The Colombian government also announced earlier this week that talks with the ELN will begin in January 2017.

Colombia's largest rebel group, the Revolutionary Armed Forces of Colombia, or FARC, signed a revised peace deal with the government late last month, after an initial agreement was rejected in a public referendum. The fraught negotiations between the two sides lasted four years.

As with the FARC talks, Colombians should not expect a short process with the ELN, Beltran said.

"To do it well you have to do it with calm and a lot of caution," he said. "I don't mean they will be eternal conversations, but you can't end a half-century conflict in a couple of weeks."

Despite being a separate process, the lack of bilateral cease-fire between the ELN and the state has affected the peace process with the FARC.

Two FARC rebels were recently gunned down by state security forces who reportedly believed them to be members of the ELN instead.
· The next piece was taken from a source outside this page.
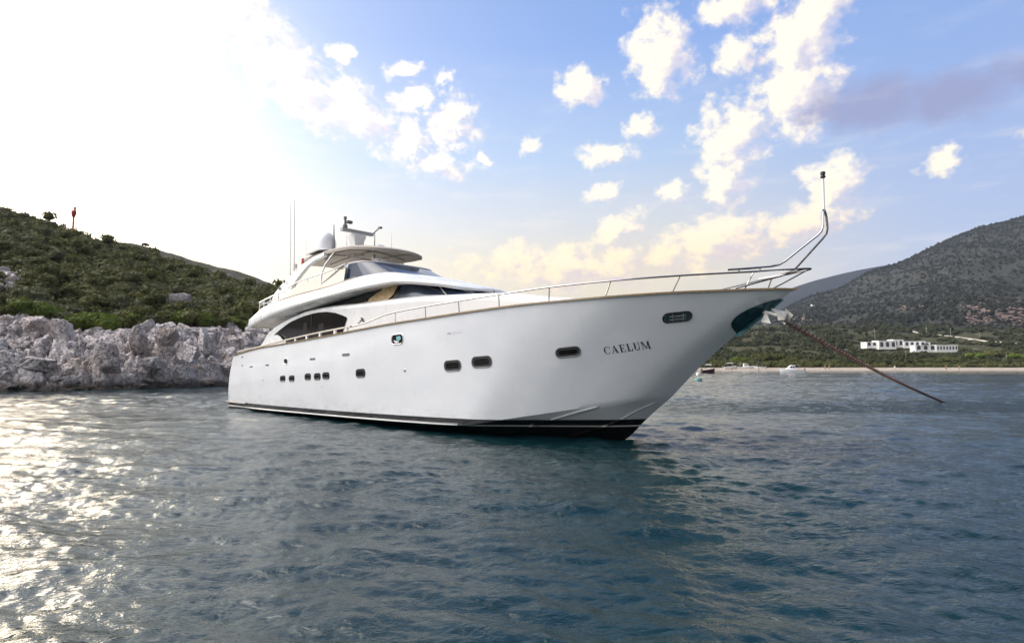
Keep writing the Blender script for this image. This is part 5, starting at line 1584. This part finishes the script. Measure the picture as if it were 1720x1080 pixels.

The FARC does have a bilateral cease-fire with the government and it requires the state to refrain from armed combat with FARC troops.

Colombia's second-largest leftist rebel group and the government of President Juan Manuel Santos have agreed to begin peace negotiations in Ecuador, another installment of Santos' efforts to end a 52-year conflict that has killed more than 260,000 and displaced millions.

Santos won the Nobel Peace Prize this year for his efforts to end the civil war.

Under a breakthrough peace deal, the rebels would seek power as a political party in alliance with other leftist groups, added Beltran.